Cionondimeno, la domanda di tutela delle retribuzioni minime in un tessuto economico indebolito e frammentario come quello italiano appare reale e pressante, se solo si pensi a tematiche come quelle dei contratti collettivi “pirata” e alle istanze di tutela dei nuovi lavori organizzati su piattaforme digitali (cfr. da ultimo Claudio Lucifora su Il Sole 24 Ore del 2 maggio 2019).

Un salario minimo difensivo ha quindi senza dubbio una sua logica, ma non può funzionare se non supportato da un moderno sistema di relazioni industriali. Se lo scopo è quello, giusto, di aumentare i salari minimi (anche per prevenire il paradosso dei livelli contrattuali retribuiti meno del Reddito di cittadinanza), nessuna ricetta può eludere i temi della rappresentanza sindacale e della produttività.

Sotto il primo profilo, i tempi appaiono ormai maturi per la piena attuazione per via legislativa dell’articolo 39 della Costituzione: sindacati muniti di personalità giuridica potrebbero finalmente stipulare, in base al loro potere di rappresentanza, contratti collettivi di lavoro con efficacia generalizzata nei confronti dei lavoratori delle categorie di appartenenza, senza ulteriore bisogno di supplenza legislativa o giurisprudenziale, e allo stesso tempo proteggendosi dalla concorrenza al ribasso di organizzazioni sindacali meno rappresentative.

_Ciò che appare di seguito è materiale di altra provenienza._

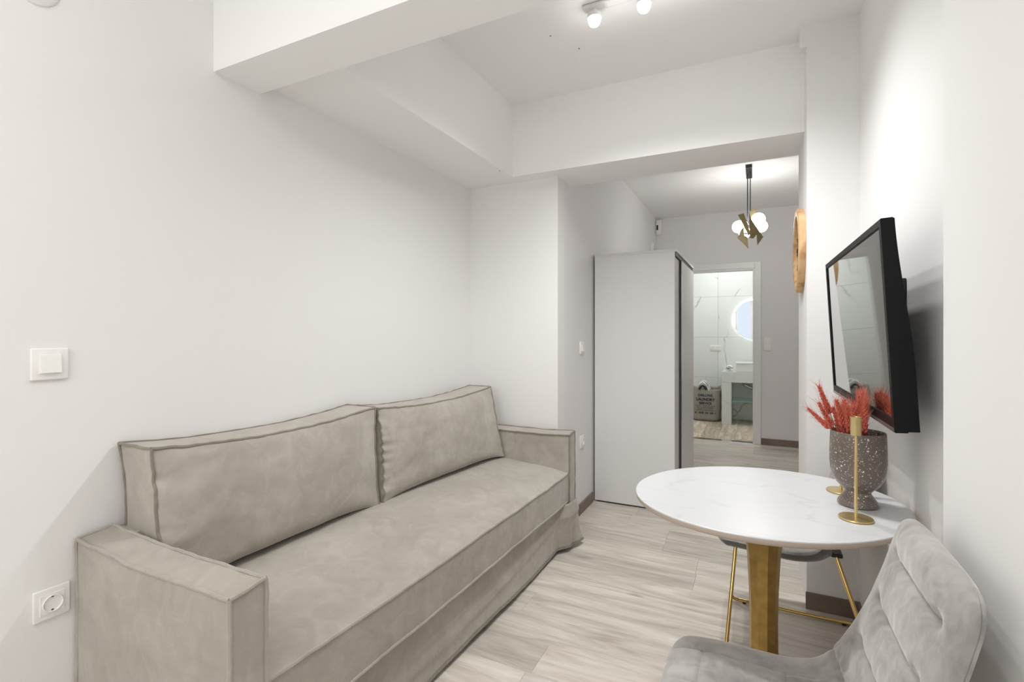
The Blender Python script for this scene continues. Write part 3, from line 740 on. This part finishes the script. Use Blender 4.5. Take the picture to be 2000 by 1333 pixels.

Sotto il secondo profilo, sarebbe auspicabile una minor diffidenza delle parti sociali nei confronti della cosiddetta contrattazione di prossimità, strumento introdotto nel 2011 che consente alla negoziazione a livello aziendale o territoriale di introdurre ampia flessibilità nella regolamentazione dei rapporti di lavoro, anche su aspetti centrali quali mansioni e orari, e che può giocare un ruolo decisivo nell’innalzamento dei salari minimi a fronte di effettivi aumenti di produttività.